Not surprisingly, Mr. Tharoor totally overlooked Awami League’s systematic brutal treatment of rival political parties. For example, on October 28, 2006 its party men killed in broad day light nearly a dozen unarmed Jamaat men on the streets of Dhaka, which the whole world saw on television screens on that day. All the allegations of Jamaat’s collaboration with the Pakistani army are still theories, and are not based on facts or evidence. Moreover, after the liberation of Bangladesh, people of Jamaat-e-Islam have not waged a war against the country; conversely, they have completely accepted and showed total loyalty to the new-born state and have not launched any campaign to re-join Pakistan.

If the events of the 1971 war were the main reason for these arrests and tortures, a number of Awami League and Jatiya Party leaders (who are in power now) would have been in prison by this time for their Pakistan sympathies and ‘collaboration’ at that time. Jamaat leader Maulana Delwar Hossain Saidee entered active political life in the late 1980s. He does not bear any political taint involving our liberation war. His arrest explains to us the extent of manipulation of 1971 events by Awami League and the pro-Indian lobby in Bangladesh.

Actually the three top-most Jamaat leaders were arrested on June 29, 2010 on some preposterous blasphemy charges. Soon after that, the people of Bangladesh came to know very well that the blasphemy allegation against Jamaat leaders was not only unfounded and pointless but also ridiculous and laughable. Hence, as usual, with the help of a section of the media, the Awami League government recycled its typical weapon of public sentiment of the 1971 liberation war to use and re-use it against political opponents. 

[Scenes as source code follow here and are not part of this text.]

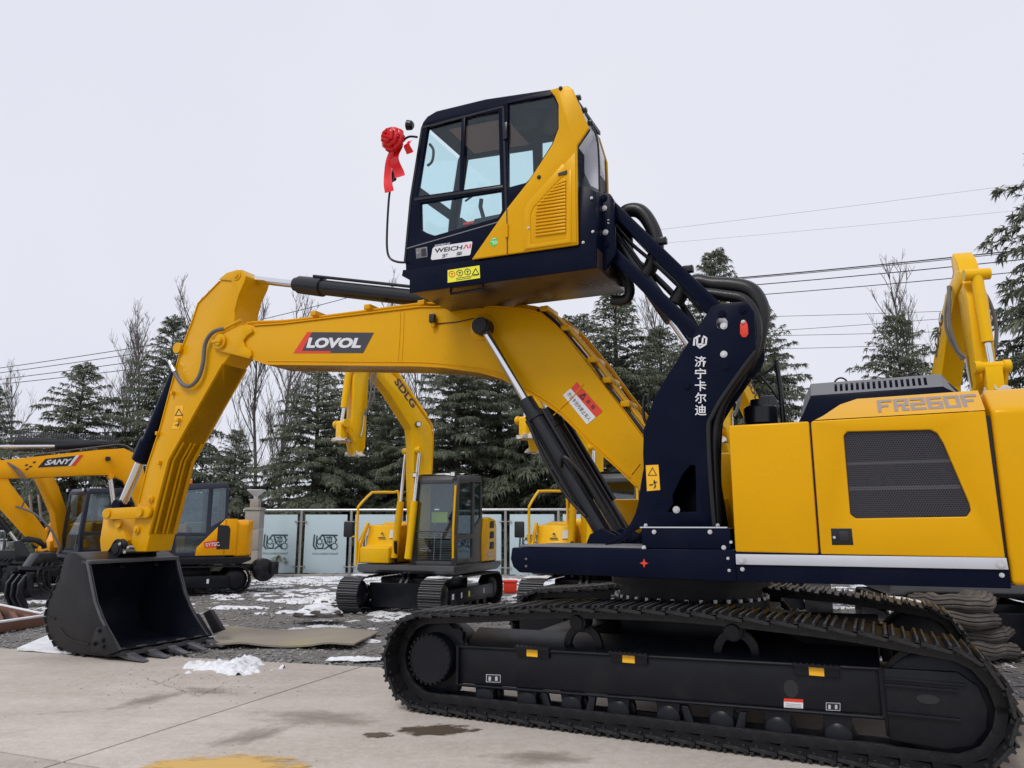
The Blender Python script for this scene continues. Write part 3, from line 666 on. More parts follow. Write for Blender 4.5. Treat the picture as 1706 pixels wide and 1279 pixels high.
for k in range(16):
    yy = 303 + 5.7 * k; xl = max(893.0, 926 - (yy - 303) * 0.95) if yy < 345 else 892 - (yy - 345) * 0.03
    MB().prism(T(vy + 0.016, [(xl, yy + 2), (942, yy - 5), (943, yy - 1.5), (xl + 1, yy + 5.2)]), vy + 0.006, vy + 0.024).build('vent_slat', 'yellow', cb, bevel=0.004)
MB().prism(T(vy + 0.01, [(930, 289), (945, 284), (945, 289), (931, 294)]), vy + 0.01, vy + 0.02).build('vent_handle', 'print_black', cb)
bar(vy + 0.006, (844, 348), (845, 423), 1.2, 0.004, 'print_black', cb, 'door_gap', 0)
MB().cyl((M(845, 374, vy)[0], vy + 0.012, M(845, 374, vy)[1]), (M(845, 396, vy)[0], vy + 0.012, M(845, 396, vy)[1]), 0.014, 10).build('door_hinge', 'yellow', cb)
bolts(cb, vy, [(898, 295), (934, 147)], 0.02, 'print_black'); bolts(cb, vy + 0.008, [(881, 380)], 0.014)
cx, cz = M(823, 403, vy); MB().prism([(cx + 0.042 * math.cos(a), cz + 0.045 * math.sin(a)) for a in [2 * math.pi * i / 20 for i in range(20)]], vy, vy + 0.002).build('sticker', 'green', cb, label='round green sticker on the yellow cab side')
strokes(vy + 0.002, [((818, 403), (822, 401)), ((822, 401), (822, 407)), ((825, 401), (825, 407)), ((828, 401), (828, 406)), ((820, 398), (826, 397))], 1.2, 'white_paint', cb, 'printed_mark')
# maker's plates
plq = [(724, 411), (786, 402), (787, 404), (784, 423), (782, 425), (720, 433), (718, 431), (721, 414)]
sticker(YN + 0.002, plq, 'white_paint', cb, 'white engine maker sticker with dark and red lettering')
YS = YN + 0.006
lettering('WEICH', T3(YS, [(724, 421.5), (769, 415.5), (771, 408), (724, 414)]), 'print_black', cb, bold=0.03)
lettering('ΛI', T3(YS, [(771, 415), (784, 413), (785, 405.5), (772, 407.5)]), 'red', cb, bold=0.03)
lettering('POWERED BY', T3(YS, [(724.5, 411), (750, 407), (750.5, 403.5), (725, 407.5)]), 'white_paint', cb, bold=0.01)
lettering('潍', T3(YS, [(736, 430), (746, 428.5), (747, 421.5), (736.5, 423)]), 'print_black', cb, bold=0.015)
lettering('柴', T3(YS, [(760, 426.5), (770, 425), (770.5, 418), (760.5, 419.5)]), 'print_black', cb, bold=0.015)
# platform under the cab
pf = empty('cab_platform', EX)
xb0, zb0 = M(682, 488, YN); xb1, zb1 = M(993, 445, YN)
side = T(YN, [(669, 459), (671, 449), (676, 449), (785, 432), (963, 408), (964, 310), (974, 309), (993, 319), (993, 445), (682, 488), (682, 466)])
MB().prism(side, YN - 0.03, YN - 0.002).build('platform_side', 'navy', pf, bevel=0.004)
MB().prism(T(YN, [(676, 452), (963, 410), (993, 410), (993, 443), (684, 486)]), YF, YN - 0.03).build('platform_body', 'underside', pf, bevel=0.01)
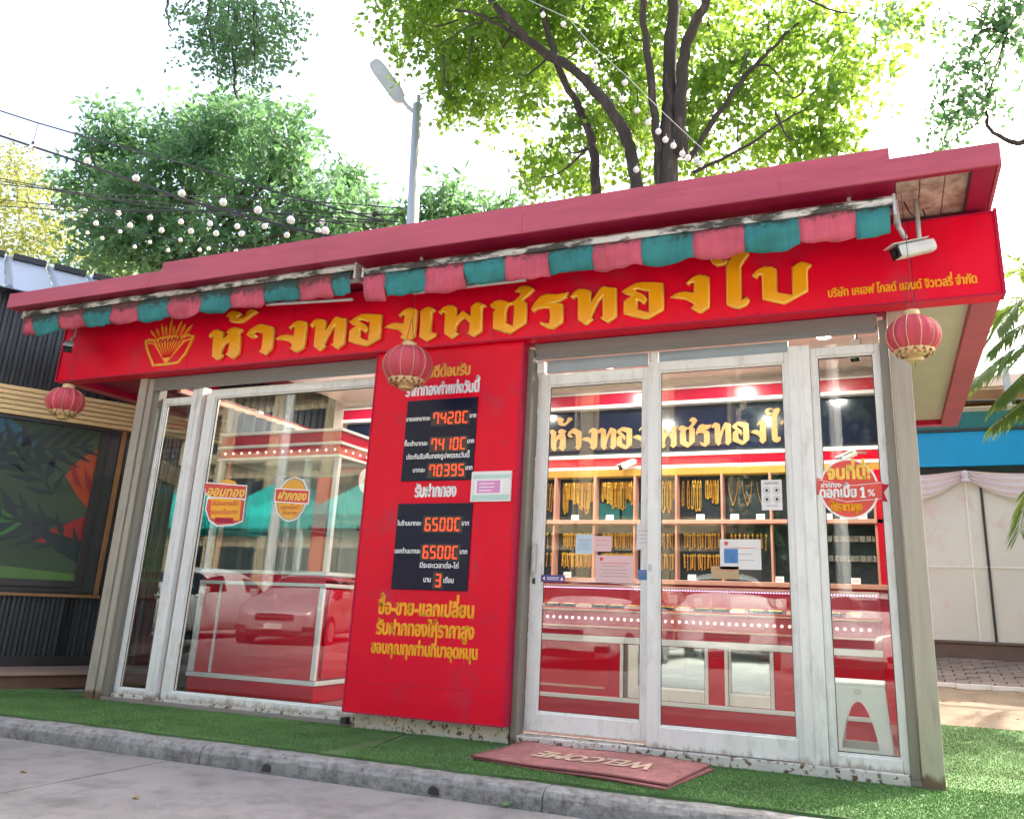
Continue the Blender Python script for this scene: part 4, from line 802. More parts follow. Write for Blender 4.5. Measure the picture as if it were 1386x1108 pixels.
# silver ring rows in the last compartment
rg = MB()
for row, zt in ((0, 1.43), (1, 1.27)):
    mb = MB()
    for k in range(24): x = 3.9+.016*k; [mb.tube([(x+.007+.009*math.cos(q*PI/3), 2.47+.003*j, zt+.016*(j-1)+.009*math.sin(q*PI/3+k)) for q in range(7)], .0022, 4, cap=False) for j in range(3)]
    o = mb.build('ring_row', 'mirror'); T(o, 'upper row of small silver rings on dark velvet at the right end' if row == 0 else 'lower row of small silver rings on dark velvet at the right end', 'rings')
# shelf cards
for row, zs, xs in ((0, 1.58, [1.68, 2.02, 2.86, 3.16, 3.38, 3.66, 3.93, 4.06, 4.2, .2, .6]), (1, 1.06, [1.62, 2.78, 3.52, 4.12, .55])):
    for k, x in enumerate(xs):
        e = empty('price_card', (x, 2.40, zs), label='small white price card, %s from the left on the %s shelf' % ((['first', 'second', 'third', 'fourth', 'fifth', 'sixth', 'seventh', 'eighth', 'ninth', 'tenth', 'eleventh'][sorted(xs).index(x)]), ('upper', 'lower')[row]), cat='card', group='price cards on the shelves')
        MB().add([(-.036, 0, 0), (.036, 0, 0), (.036, .012, .052), (-.036, .012, .052), (-.036, .024, 0), (.036, .024, 0)], [(0, 1, 2, 3), (3, 2, 5, 4)]).build('card', 'white_print', e)
        MB().quad((-.024, .0045, .022), (.024, .0045, .022), (.024, .0055, .027), (-.024, .0055, .027)).build('print_line', 'ink_red', e)
# inside cameras
cctv(2.2, 2.36, 2.085, R(-40), R(25), 'small white camera on the red band above the gold shelves', .85, [(0, .05, .03), (0, .1, .05)], body='white')
cctv(4.12, 2.2, 2.07, R(-45), R(25), 'white camera above the round sticker at the right end of the shelves', .85, [(0, .1, .04), (0, .2, .05)], body='white')
cctv(4.26, 1.0, 2.60, R(-15), R(60), 'white camera hanging from the shop ceiling by the right pane', .9, [(0, .02, .1), (0, .02, .33)], body='white')
# ---- long counter
ct = empty('glass_counter', (2.8, 1.2, .03), label='long red glass topped counter with mirrored panels and a row of marquee bulbs', cat='counter')
def cb(name, *a, m_='int_red', bevel=.003): return G_(box(name, *a, m_, bevel=bevel), ct)
x0, x1, y0, y1 = 1.25, 4.3, 1.2, 1.75
cb('plinth', x0, x1, y0, y1, .03, .155); cb('trim_bar', x0-.01, x1, y0-.012, y1, .157, .185, m_='white'); cb('body', x0, x1, y0, y1, .186, .555); cb('trim_bar', x0-.01, x1, y0-.014, y1, .557, .60, m_='white')
cb('bulb_band', x0, x1, y0+.005, y1, .602, .775, m_='int_mag'); cb('trim_bar', x0-.01, x1, y0-.012, y1, .776, .79, m_='rose'); cb('trim_bar', x0-.01, x1, y0-.01, y0+.02, .66, .672, m_='rose')
cb('deck', x0, x1, y0+.02, y1, .791, .80, m_='int_red')
bulb = G_(MB().lathe([(0, -.012), (.008, -.008), (.011, 0), (.009, .003)], 8).build('marquee_bulb', 'bulb_lit'), ct); bm = bulb.data
for v in bm.vertices: v.co = (v.co.x, v.co.z, v.co.y)
bulb.location = Vector((1.32, y0+.003, .725))-ct.location
for k in range(1, 58):
    copy(bulb, ct, Vector((1.32+.051*k, y0+.003, .725))-ct.location)
cb('glass_front', x0+.01, x1-.01, y0+.004, y0+.01, .80, .94, m_='glass_in', bevel=0); cb('glass_top', x0, x1, y0, y1, .941, .950, m_='glass_in', bevel=0)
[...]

Despite Awami League’s blatant undemocratic practices and cruel exercise of power, the dominant media (both domestic and foreign) is largely silent about its brutalities. What a section of the media usually highlights, for example, is Jamaat-e-Islam’s political stance of 1971 in favour of a united Pakistan. After about four decades of the liberation of Bangladesh, Jamaat’s political stance of 1971 can be interpreted in two ways: firstly, it was totally wrong to espouse to retain a united Pakistan given all the inequalities that had existed between West Pakistan and East Pakistan; secondly, the way Indian BSF personnel are killing hundreds of Bangladeshis on a regular basis and given India’s economic and political exploitations of Bangladesh may vindicate the Jamaat fear of 1971 that a Bangladesh axed from Pakistan would be subject to Indian hostilities, which is actually the present day reality. However, this is a matter of political and historical analysis and should be done in an academic way. Importantly, even if Jamaat’s stance was wrong (and I believe it was), it can also be interpreted as its right to hold a political opinion.

Post-1971 Bangladesh is not a better place to live, and this is not because of the independence of 1971, but because of the failure of the successive governments that have ruled the country ever since and because of Indian hostilities especially in the border regions. The BDR carnage and the killing of dozens of military officers on February 25, 2009 already weakened our defense system. As a result, post-February-2009-Bangladesh is much more vulnerable and more exposed to foreign aggression. Jamaat is not the author of the wide range of political and social ills that have been crippling the country for a very long time. Even enemies of Jamaat agree that Jamaat people are more responsible citizens. They are better parents in the family, more dutiful employees in work places, and more considerate and caring in collective life in society. If such people are marginalized and penalized, the ultimate sufferer will be the country itself.

If the West overlooks Awami League’s undemocratic practices for the fact that the party uses the secularism slogan, and helps demonize Jamaat-e-Islam for its Islamic leanings, that will be catastrophic for the future of the poor nation, Bangladesh, and the people of the country will have to bear the brunt of all consequences.